Ser un “estado joven” no significa
únicamente tener pocos años de haber sido creado ni concentrar a la mayor
cantidad de habitantes jóvenes dentro de un rango de edad; ni siquiera repetir
el slogan como mantra. La juventud es sinónimo de búsqueda constante en sentido
humano, encontrar la razón de ser y pertenecer dentro de una sociedad. Un
camino lleno de lastres, caminos bifurcados y encrucijadas que pueden ser superados
si les proporcionamos las armas ideológicas y físicas para sobrevivir a la
vorágine provocada por la vida moderna. Nuestra ciudad capital no es territorio
fértil para el desarrollo de nuevas ideas ni existen espacios que propicien el
crecimiento espiritual como seres humanos. Tampoco existen foros de discusión
ni cine clubes que estimulen a los sentidos en la contemplación de algo más que
una botella azul, vacía, a orillas de la bahía.
Por el contrario sería injusto incluir
dentro de un grupo determinado a aquellos que se mantienen al margen de lo
establecido. Jóvenes que para el resto del común no son más que “desadaptados”

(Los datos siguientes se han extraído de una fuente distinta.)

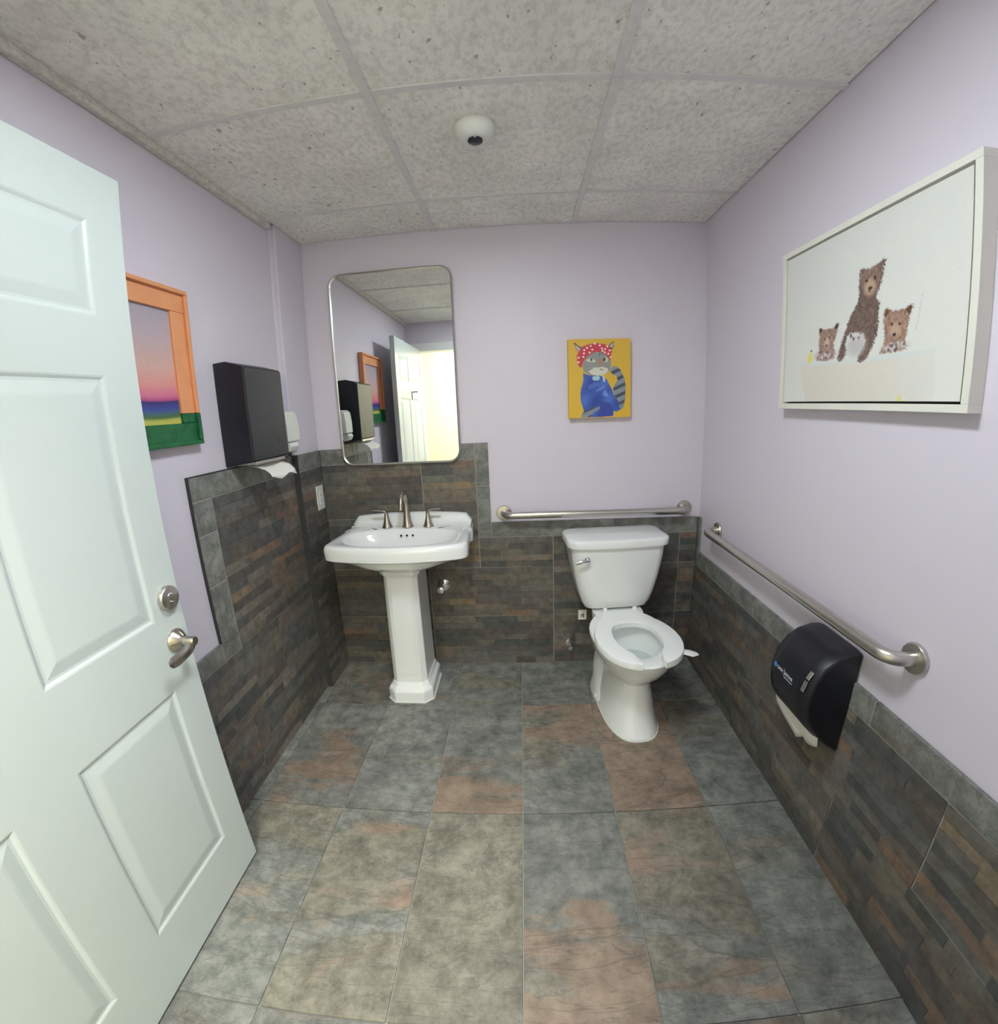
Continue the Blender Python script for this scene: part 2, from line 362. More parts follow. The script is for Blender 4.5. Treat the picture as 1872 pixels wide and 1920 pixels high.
# ------------------------------------------------------------------ wall tiles
unit = bpy.data.meshes.new('stone_strip'); bm = BM(); add_box(bm, (-.5,-.5,-.5), (.5,.5,.5)); bm.to_mesh(unit); bm.free(); unit.materials.append(M['strip'])
TG = .0019
def wpos(wall, u, z, n):
    """u along the wall, n out of it, to world"""
    ax, plane, sgn = wall
    return Vector((u, plane + sgn * n, z)) if ax == 'y' else Vector((plane + sgn * n, -u, z))
def wbox(wall, u0, u1, z0, z1, n0, n1):
    a, b = wpos(wall, u0, z0, n0), wpos(wall, u1, z1, n1); return box(a, b)
def plain_tile(parent, wall, u0, u1, z0, z1, thick=.0116, tan=-.16, rust=-.22, bev=.0025):
    c = wpos(wall, (u0+u1)/2, (z0+z1)/2, 0)
    o = obj('tile', wbox(wall, u0 + TG, u1 - TG, z0 + TG, z1 - TG, 0, thick), M['slate'], parent, origin=c, bevel=bev, seg=2)
    o['tan'] = float(tan); o['tan_drift'] = 0.0; o['rust'] = float(rust); o['rust_drift'] = 0.0
    return o
def strip_tile(parent, wall, u0, u1, z0, z1, base=.0098, cut=None):
    c = wpos(wall, (u0+u1)/2, (z0+z1)/2, 0)
    o = obj('tile', wbox(wall, u0 + TG, u1 - TG, z0 + TG, z1 - TG, 0, base), M['body'], parent, origin=c)
    hh = z1 - z0 - 2 * TG; rows = max(1, round(hh / .0365)); rh = hh / rows; z = z0 + TG
    for r in range(rows):
        u = u0 + TG; end = u1 - TG
        while u < end - 1e-4:
            l = random.uniform(.09, .30)
            if end - (u + l) < .07: l = end - u
            th = base + random.choice((.0008, .0016, .0026, .0036))
            s = bpy.data.objects.new('stone_strip', unit); COL.objects.link(s); s.parent = o
            ctr = wpos(wall, u + l/2, z + rh/2, (base - .001 + th) / 2)
            s.location = ctr - c; dn = th - base + .001
            s.scale = (l - .0006, dn, rh - .0006) if wall[0] == 'y' else (dn, l - .0006, rh - .0006)
            u += l
        z += rh
def grout(parent, wall, u0, u1, z0, z1, n=.0094):
    return obj('grout', wbox(wall, u0, u1, z0, z1, 0, n), M['grout'], parent)
BK = ('y', 0.0, -1); RT = ('x', W, -1); LF = ('x', LX, 1); LF2 = ('x', LX2, 1)
# back wall, from the left corner (u = x)
B0 = LX2 + .0105
grout(wall_back, BK, B0, W - .012, 0, .84); grout(wall_back, BK, B0, .915, .84, 1.262)
cols = [B0, .565, 1.245, 1.925, W - .012]
for z0, z1 in ((0, .30), (.30, .59)):
    for a, b in zip(cols, cols[1:]): strip_tile(wall_back, BK, a, b, z0, z1)
for a, b in ((B0, .565), (.565, .85)): strip_tile(wall_back, BK, a, b, .59, .88)
for a, b in ((.85, 1.245), (1.245, 1.925), (1.925, W - .012)): strip_tile(wall_back, BK, a, b, .59, .76)
for a, b in ((B0, .565), (.565, .85)): strip_tile(wall_back, BK, a, b, .88, 1.18)
for a, b in ((B0, .565), (.565, .85)): plain_tile(wall_back, BK, a, b, 1.18, 1.265)
plain_tile(wall_back, BK, .85, .92, 1.04, 1.265); plain_tile(wall_back, BK, .85, .92, .76, 1.04, tan=-.02, rust=-.1)
for a, b in ((.92, 1.565), (1.565, W - .012)): plain_tile(wall_back, BK, a, b, .76, .845)
# right wall (u = -y)
RE = -YF
grout(wall_right, RT, .012, RE, 0, .655); 
for z0, z1, js in ((0, .29, (.012, .60, 1.28, 1.96, RE)), (.29, .575, (.045, .24, .92, 1.60, RE))):
    for a, b in zip(js, js[1:]): strip_tile(wall_right, RT, a, b, z0, z1)
strip_tile(wall_right, RT, .012, .045, .29, .575)
for k, (a, b) in enumerate(zip((.045, .65, 1.33, 2.0), (.65, 1.33, 2.0, RE))): plain_tile(wall_right, RT, a, b, .575, .66, tan=(-.16, -.12, -.08, -.1)[k], rust=(-.22, -.2, -.02, -.05)[k])
# little return at the corner where the back cap steps down to the right wall
grout(wall_right, RT, .012, .042, .655, .835)
plain_tile(wall_right, RT, .012, .045, .575, .78); plain_tile(wall_right, RT, .012, .045, .78, .845)
# left wall main plane (u = -y)
LE = -YF
grout(wall_left, LF, -JY + .002, .968, 0, 1.262); grout(wall_left, LF, .968, LE, 0, .66)
for z0, z1, js in ((0, .30, (-JY - .0018, .90, 1.58, LE)), (.30, .59, (-JY - .0018, .59, 1.27, 1.95, LE)), (.59, .88, (-JY - .0018, .865)), (.88, 1.18, (-JY - .0018, .865))):
    for a, b in zip(js, js[1:]): strip_tile(wall_left, LF, a, b, z0, z1)
plain_tile(wall_left, LF, -JY, .60, 1.18, 1.265); plain_tile(wall_left, LF, .60, .97, 1.18, 1.265)
for z0, z1 in ((.59, .875), (.875, 1.06), (1.06, 1.18)): plain_tile(wall_left, LF, .865, .97, z0, z1)
plain_tile(wall_left, LF, .97, 1.50, .59, .665, tan=-.03, rust=-.12); plain_tile(wall_left, LF, 1.50, LE, .59, .665)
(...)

pero que en su afán de búsqueda y sentido de pertenencia realizan actividades
distintas al joven promedio: los diseñadores, escritores, geeks, nerds, hipsters, darketos, rastas, y un
largo etcétera que conforman las llamadas “tribus urbanas”. Es esta porción de
la población joven la que más demanda lugares de desarrollo cultural e
intercambio del conocimiento. En el “subterráneo” (ese espacio que parece
reservado para unos cuantos conocedores, jamás visitado por la sociedad
consumista) se gestan las manifestaciones que dan forma y vida a una sociedad
que nada tiene que ver con rostros, marcas o fiestas “after hour”. Son las voces de una conciencia abierta a nuevas
formas de vida y de percibir el mundo. Para ellos también se han cerrado las
puertas en espacios culturales, museos, galerías o escuelas; tantas veces
golpeados o intimidados por su manera de vestir o la alternativa forma de vivir
el amor y su propia sexualidad.
Los espacios culturales para jóvenes no
existen y cada vez hay más latas de cerveza vacías tiradas en los camellones
del boulevard. Día a día en los universitarios muere la identidad cultural, la
capacidad de crítica y la determinación para hacer valer su voz ante
imposiciones ante la deslumbrante vida nocturna y sus (muy pocas) maneras de
evadir la realidad.
De nada sirve un aparato institucional
de cultura que a lo largo de los últimos tres años se ha convertido más en un
escenario de egos y exhibiciones de la “clase alta”, en vez de educar al pueblo
y llevar las manifestaciones culturales a todos los rincones de la entidad.
Pensamos y sentimos muy poco; compramos
y deseamos en exceso.
Ante la irrefrenable sucesión de
acontecimientos en los que la sangre y la violencia son el leitmotiv de la vida
nacional, hacen falta más libros que nutran la conciencia y el discurso. Ante
la desesperación por huir de una monotonía o la imparable lluvia de balas hacen
más falta el trabajo bien remunerado y el acceso a la educación de calidad,
humana y científica.
De nada sirve rezar si no se puede
blandir el martillo para romper cadenas y construir el progreso.
Ante la pérdida de valores éticos y morales, el arte
aún puede salvarnos de la destrucción total de nuestro espíritu humano. Lo que
no debe continuar es el crecimiento de espacios consagrados al ocio ni el
crecimiento de una población joven sin luz ni norte, subempleados o
desempleados. Hasta aquí la reflexión y en el aire vuela una pregunta ¿qué
futuro vamos a heredar a los más jóvenes si ya acabamos con la fuerza de su
espíritu y su espacios de desarrollo y crecimiento social?